The big picture: TSMC didn't share any further details with regard to who supplied the faulty chemical but said it has maintained constant communication with affected customers and has worked out replacement and delivery scheduled with each client.

Production at Taiwan Semiconductor Manufacturing Company’s (TSMC) Fab 14B was disrupted last month after a bad batch of chemicals somehow made it into the facility. Now, we have a better idea of the scope of the incident.

TSMC said in a recent press release that the photoresist material in question was abnormally treated, creating a foreign polymer that produced an undesirable effect on 12-nanometer and 16-nanometer wafer production.

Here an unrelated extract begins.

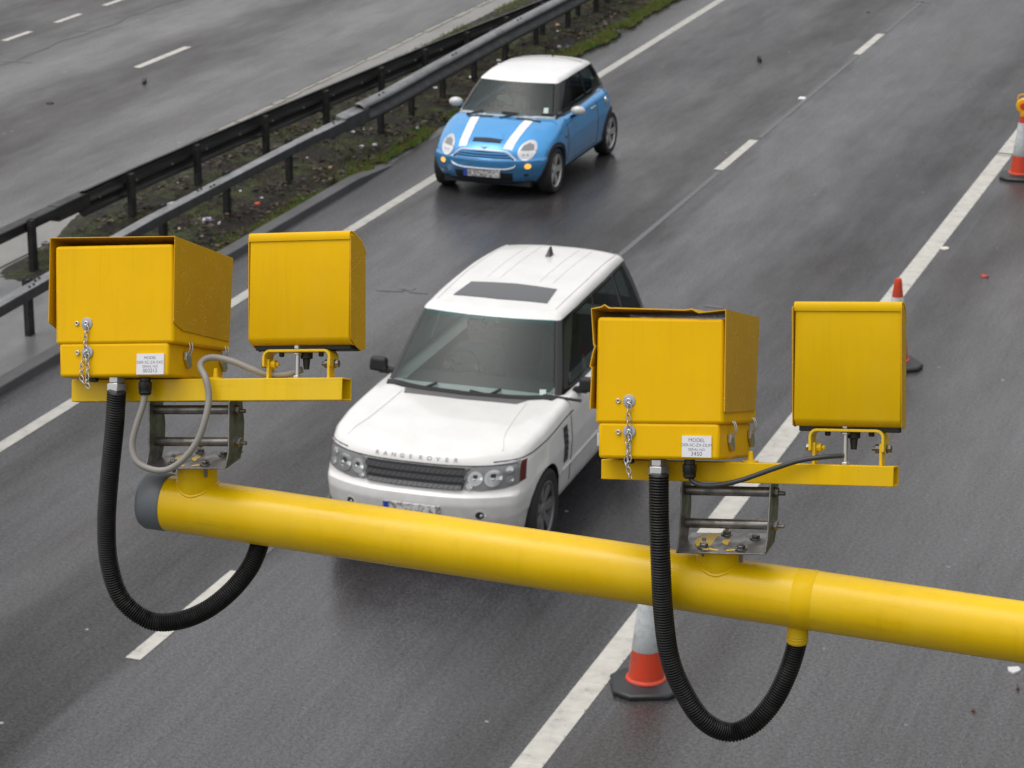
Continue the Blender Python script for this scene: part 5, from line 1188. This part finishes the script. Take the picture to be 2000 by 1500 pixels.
scrap(1225, 48, 14, 2, (.24, .10, .10), 'faded red strip on the tarmac beside the white line', S2, 'debris', .0, 'debris')
scrap(1901, 1390, 7, 4, (.07, .03, .02), 'small brown stone on the hard shoulder under the arm', S2, 'debris', .0, 'debris'); scrap(1988, 1347, 7, 5, (.08, .035, .025), 'small brown stone at the right edge of the hard shoulder', S2, 'debris', .0, 'debris')
p = gnd(1567, 192); b = MB(); b.hexa([(-.06, -.055, 0), (.06, -.055, 0), (.06, .055, 0), (-.06, .055, 0)], [(-.05, -.035, .018), (.05, -.035, .018), (.05, .035, .018), (-.05, .035, .018)]); tag(b.build('road_stud', M['label'], loc=tuple(p), bevel=.003), 'white reflective road stud on the lane line between two dashes', 'road stud')

# grass and dead stalks
b = MB(); b2 = MB()
def blade(B, x, y, z, h_, wd, lean):
    a = rng.random()*6.283; dx, dy = wd*math.cos(a), wd*math.sin(a); l = rng.random()*6.283
    B.add([(x-dx, y-dy, z), (x+dx, y+dy, z), (x+lean*math.cos(l), y+lean*math.sin(l), z+h_)], [(0, 1, 2)])
def dens(x, y): return math.sin(x*5.1+y*1.7)+math.sin(y*2.9-x*3.3)+math.sin(y*.9+1.1)
for k in range(70000):
    y = 27.8+22*rng.random()**.85
    t = rng.random()
    if t < .60:
        xe = -14.17+.035*math.sin(y*1.3)+.025*math.sin(y*3.7+1)+.02*math.sin(y*11)+(.22 if y > 44 else .22*max(0, (y-39)/5) if y > 39 else 0); x = xe-abs(rng.gauss(0, .15)) if y > 39 else xe-abs(rng.gauss(0, .12))
        if dens(x*1.4, y*1.6) < -1.35: continue
        x += .02+.05*rng.random()
    else:
        x = -14.3-2.5*rng.random()
        if dens(x, y) < (.55 if x > -15.2 else -.35): continue
    if x < -16.35 and y < 31.5: continue
    blade(b, x, y, .03+.02*rng.random(), .015+.045*rng.random(), .006+.006*rng.random(), .03*rng.random())
tag(b.build('grass', M['grassblade'], smooth=0), kind='stuff')
for k in range(2600):
    y = 28+20*rng.random(); x = -14.25-1.9*rng.random(); h_ = .02+.16*rng.random()**3; l = rng.random()*6.283; q = .18*rng.random()
    b2.tube([(x, y, .05), (x+q*.6*math.cos(l), y+q*.6*math.sin(l), .05+h_*.7), (x+q*math.cos(l+.5), y+q*math.sin(l+.5), .05+h_)], [.004, .003, .0015], 3, caps=False)
tag(b2.build('twigs', M['twig'], smooth=0), kind='stuff')
b = MB()
for k in range(7000):
    y = 28.4+21*rng.random(); x = -14.22-2.2*rng.random()
    if dens(y, x*2) < -.5: continue
    a = rng.random()*6.283; l = .02+.035*rng.random(); q = l*(.4+.4*rng.random()); ca, sa = math.cos(a), math.sin(a); t1, t2 = (rng.random()-.5)*.05, (rng.random()-.5)*.05; z = .075+.04*rng.random()
    b.mi = rng.choice((0, 0, 0, 1, 1, 2)); b.add([(x-l*ca, y-l*sa, z), (x-q*sa, y+q*ca, z+t1), (x+l*ca, y+l*sa, z), (x+q*sa, y-q*ca, z+t2)], [(0, 1, 2, 3)])
tag(b.build('dead_leaves', [mat('leaf_dark', (.016, .009, .007), .7), mat('leaf_brown', (.042, .024, .014), .7), mat('leaf_pale', (.095, .068, .045), .7)], smooth=0), kind='stuff')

As such, TSMC decided to scrap a larger number of wafers than previously estimated, reducing expected first quarter revenue by about $550 million. Gross margin, operating margin and earnings per share outlooks are also taking a hit, to the tune of 2.6 percentage points, 3.2 percentage points and NT $0.42, respectively.

That said, TSMC notes that wafers scrapped in the first quarter will be made up in the second quarter, contributing roughly $550 million to Q2 revenues and increasing gross margin, operating margin and earnings per share by 1.5 percent, 2.1 percent and NT $0.34, respectively.

All said and done, Q1 revenue is now expected to come in between $7 billion and $7.1 billion with a gross profit margin between 41 percent and 43 percent and an operating profit margin of between 29 percent and 31 percent.

For the full year, TSMC believes the fiasco will reduce gross margin by 0.2 percent, operating margin by 0.2 percent and earnings per share by NT $0.08.